If you’re new to Python [†], or just new to pyrolite, checking out some of the examples is a good first step. You should be able to copy-paste or download and run each of these examples as written on your own system, or alternatively you can run them interatively in your browser thanks to Binder and sphinx-gallery (check for the links towards the bottom of each page). Have a play with these, and adapt them to your own purposes.

[†]If you’re completely new to Python, check out some of the many free online courses to get up to scratch with basic Python concepts, data structures and get in a bit of practice writing code (e.g. the basic Python course on Codecademy). Knowing your way around some of these things before you dive into applying them can help make it a much more surmountable challenge. Remember that the pyrolite community is also around to help out if you get stuck, and we all started from a similar place! There are no ‘stupid questions’, so feel free to ping us on Gitter with any questions or aspects that are proving particularly challenging.

Importing Data

A large part of the pyrolite API is based around pandas DataFrames. One of the first hurdles for new users is importing their own data tables. To make this as simple as possible, it’s best to organise - or ‘tidy’ - your data tables [‡]. Minimise unnecessary whitespace, and where possible make sure your table columns are the first row of your table. In most cases, where these data are in the form of text or Excel files, the typical steps for data import are similar. A few simple examples are given below.

To import a table from a .csv file:

from pathlib import Path
import pandas as pd

filepath = Path('./mydata.csv')
df = pd.read_csv(filepath)

In the case of an excel table:

filepath = Path('./mydata.xlsx')
df = pd.read_excel(filepath)

There is also a pyrolite function which abstracts away these differences by making a few assumptions, and enables you to import the table from either a csv or excel file:

from pyrolite.util.pd import read_table
df = read_table(filepath)
[‡]Where each variable is a column, and each observation is a row. If you’re unfamiliar with the ‘Tidy Data’ concept, check out [Wickham2014].
[Wickham2014]Wickham, H., 2014. Tidy Data. Journal of Statistical Software 59, 1–23. doi:

Gitter Community

A Gitter Community has been set up to serve as a landing page for conversations, questions and support regarding the pyrolite python package and related activities. Here we hope to capture questions and bugs from the community such that these can be addressed quickly, and we can ensure pyrolite and its documentation are as useful as possible to the community. Please feel free to use this space to:

  • Ask questions or seek help about getting started with pyrolite or particular pyrolite features
  • Get tips for troubleshooting
  • Discuss the general development of pyrolite
  • Ask about contributing to pyrolite

Items which are related to specific aspects of pyrolite development (requesting a feature, or reporting an identified bug) are best coordinated through GitHub, but feel free to touch base here first. See below and the contribution and development guides for more information.
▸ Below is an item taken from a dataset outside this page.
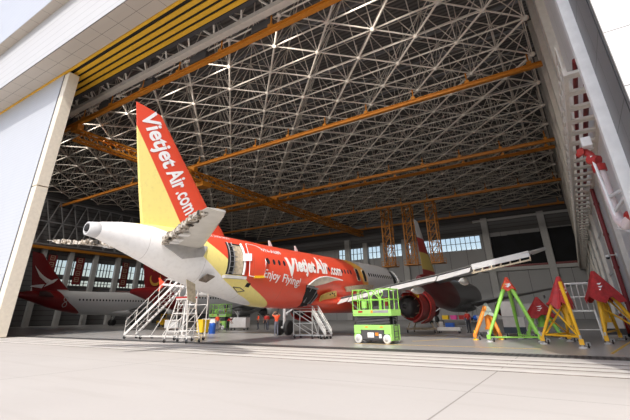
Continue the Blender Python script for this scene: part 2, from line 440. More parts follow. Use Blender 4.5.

Note that users and contributors in online spaces (including Gitter) are expected to adhere to the Code of Conduct of this project (and any other guidelines of the relevant platform).

Bugs, Debugging & Bug Reporting

This section provides some guidance for what to do when things don’t work as expected, and some tips for debugging issues and common errors associated with pyrolite. Note that the scope of these suggestions is necessarily limited, and specific issues which relate more to matplotlib.pyplot, pandas, and numpy are often well documented elsewhere online.

  • Checked the documentation, had a look for FAQ and examples here and still stuck?

    The maintainers are happy to answer questions and help you solve small bugs. It’s useful to know where people get stuck so we can modify things where useful, and this is an easy way to contribute to the project. Consider posting a question on Gitter, and if you think it’s something others may run into or could be a problem related to use of another package, perhaps also consider posting a question on stackoverflow for visibility.

  • Think it’s a bug or problem with pyrolite specifically?

    Some guidelines for reporting issues and bugs are given in the contributing guide.